Recalling the circumstances that led to her arrest, Jane said: “Of course I’m going to be angry [at the police’s refusal to act]. They had no idea what he’d put me through.They just saw me as the one kicking off.”

“This data confirms what we see every day in our frontline work,” said Lucy Russell, head of policy and public affairs for Women in Prison, in response to our findings. “Women are being criminalised for the domestic abuse they experience. In these cases, for assaulting emergency workers, often as a direct result of their trauma and abuse.

“This offence is quite new, and it has horribly backfired, by disproportionately criminalising women.

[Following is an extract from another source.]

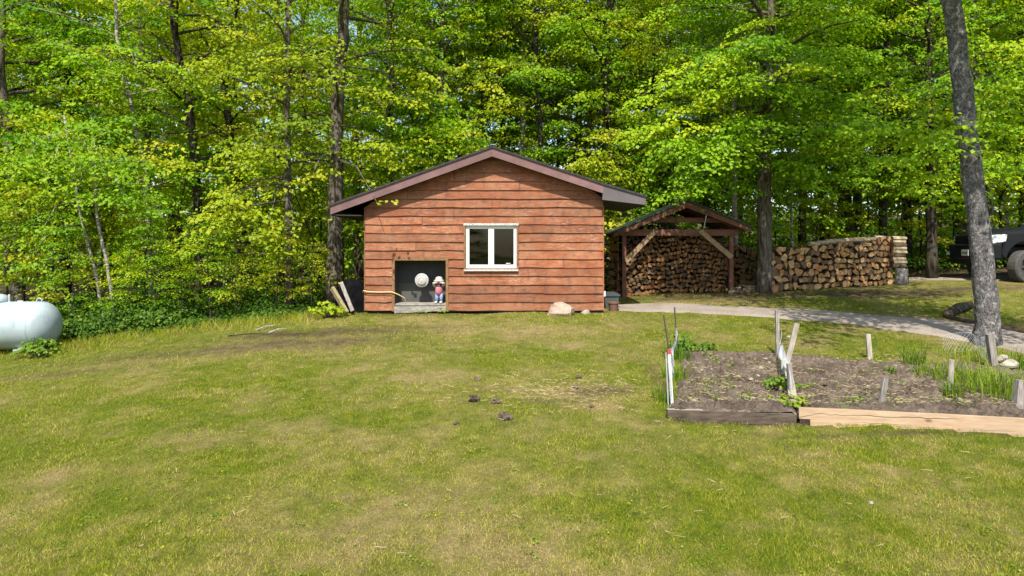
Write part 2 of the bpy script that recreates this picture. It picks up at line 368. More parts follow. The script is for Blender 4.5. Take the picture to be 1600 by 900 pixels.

Women need to know that they can call for help without fear of ending up in handcuffs because of the trauma and abuse they are going through.”

Assaulting an emergency worker was made a crime in 2018, following legitimate concerns that frontline staff were facing violence when carrying out their duties.

Anne*, who also spoke to the Prison Reform Trust, was arrested for assaulting an emergency worker when police attended her house during an incident with her abuser.

“Maybe because you’re the one that’s suffering you tend to be the one that’s going to kick out at the police,” Anne said. “My arrests have been when I feel trapped and then it’s just like everything’s like a volcano because you think, I’m getting framed here by my abuser and nobody seems to understand.”

Anne described how during the arrest, “your abuser tends to be … dead calm…You just think, ‘I’m trapped again, I’m trapped.’”

Vanessa Bettinson, a professor at Northumberland University who specialises in coercive control and the criminal justice system, recognises Anne’s experience as common to women who are arrested during domestic incidents.

“When a woman responds with violence in this way, we still talk about what’s wrong with the victim and not what is wrong with the perpetrator’s behaviour,” she said.

“We need to be asking questions about the reality of a victim’s experience and what options she had. Women who have experienced the police responding in a certain way, such as by arresting the victim, or siding with the perpetrator, will not call the police again.

“This is something called social entrapment, where women become trapped in abusive situations because they don’t think they have a route to safety.”